From flights to flip-flops: Arranging your semester abroad

24 May 2024

Study Abroad
Type: Text
Category: Student life

This article was written by second-year BA(Hons) Journalism & Creative Writing student Danielle, who is currently studying abroad for a semester at Auckland University of Technology, New Zealand. She enjoys photography and can often be found exploring new places looking for a good angle. 

In my last post, I discussed the initial stages of applying to study abroad, including knowing your aims and how to decide if an exchange is the right decision for you. This blog focuses on the nitty gritty of arranging the logistics of the exchange – such as transport, timetables and academic support - to ensure that your initial transition goes smoothly. 

At this stage, you’ve been accepted into your partner university (congratulations!) From here on in, a lot of the correspondence will shift to the university abroad. You will be asked to register on their online systems, choose your modules and settle your timetable. Whilst these emails can seem like a lot of admin, these are some of the first conversations you will have with your new university and this provides a great opportunity to get in touch with their support services.  

Often, partner universities will hold a meeting for new exchange students when they arrive, or you will be invited to the general campus orientation. Use these early emails to ask what support is available to assist your transition, as finding out what the procedures will be before you arrive means that there is one less thing to worry about in the first jet-lagged week.  

You may also be able to email your new lecturers and introduce yourself or ask any questions about your studies. This is a good way to start building a network at the partner university, so that your lecturers are ready to welcome you and can check in to make sure you have everything that you need to assimilate into their course.   

If you have an Individual Learning Plan (ILP) at Falmouth, you can also get in touch with the accessibility teams abroad and see whether you can receive similar support. The accessibility team at my partner university were able to video call me and discuss any adjustments that I thought I would need, such as flexible deadlines or technological support. This also meant that I had a familiar face at the university, instead of travelling to a brand-new institution without knowing anyone.  

Once you’ve done the academic admin, you can focus on the travel. You are responsible for booking your own flights, transport and accommodation abroad. A proportion of this is then reimbursed through the Turing Scheme, depending on the allowance that you qualified for in the application process. You will also be responsible for obtaining the correct student visa. The study abroad team at Falmouth can talk you through the paperwork process and double-check your documents if you are concerned.  

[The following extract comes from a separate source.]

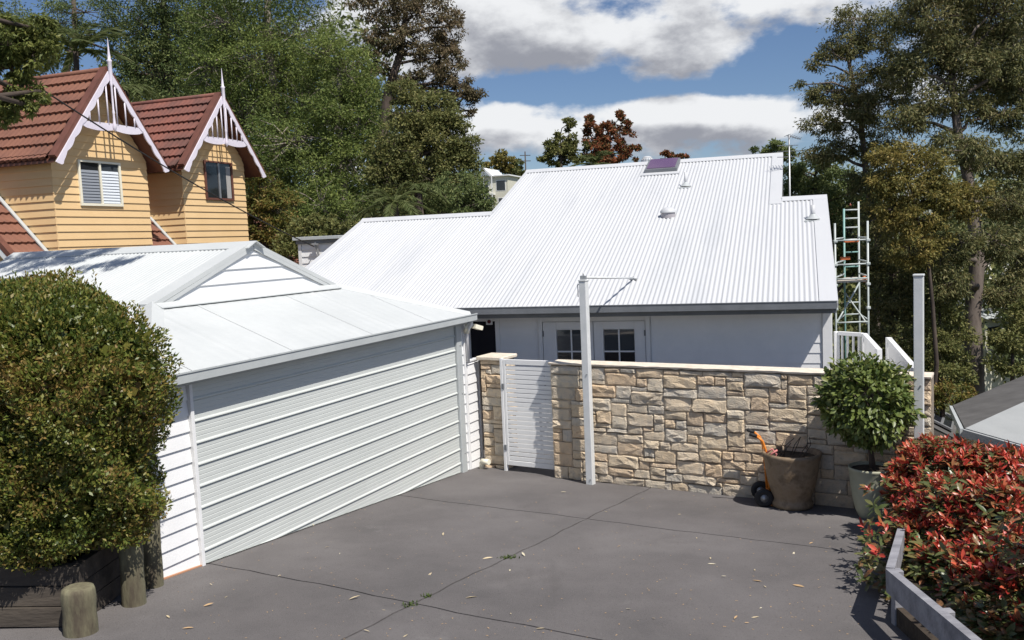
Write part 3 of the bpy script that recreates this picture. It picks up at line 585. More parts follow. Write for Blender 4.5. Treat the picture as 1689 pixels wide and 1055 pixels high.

This stage does involve a degree of planning - unfortunately it is not all handed to you on a plate. However, the responsibility of booking your own flights does give you the freedom to choose when you would like to arrive in the country and when you wish to leave. Keep in mind that some countries require you to have booked your flight home in order to enter at the border, essentially so they know that you’re not going to be overstaying your welcome! 

I chose to arrive a couple of weeks before the start of term, so that I had some time to explore the local area, meet other students, and settle into the accommodation before lectures began. I booked my flight home for a couple of weeks after term finished, whilst still within my visa limits, to give me some time to travel and spend with friends before returning home. I also booked a flexible flight so that if my plans changed then I could reschedule my tickets without being charged a cancellation fee.    

Again, the dates and best options for accommodation are something that you can discuss with the support services at your partner university. You can also reach out to their student ambassadors and ask for their advice, as most universities have online chat forums, similar to the Falmouth Unibuddy system.

Similarly, reach out to Falmouth students who have been on exchanges or are applying in your year group. Ask the study abroad team to put you in contact with exchange students who have been through the process and can answer your questions from our perspective.  

Remember, this admin is the most time-consuming part and can be slow at times (make sure you apply for your visa well in advance!) but this is what provides the foundation for your exchange and is worth considering carefully so that you can have a stress-free journey and arrival into your new country.  

In my final blog post, I will cover what to do when you’ve made it to your new university, unpacked your suitcase and have the ‘what now?’ moment, as well as suggesting some strategies for making the most of your time abroad.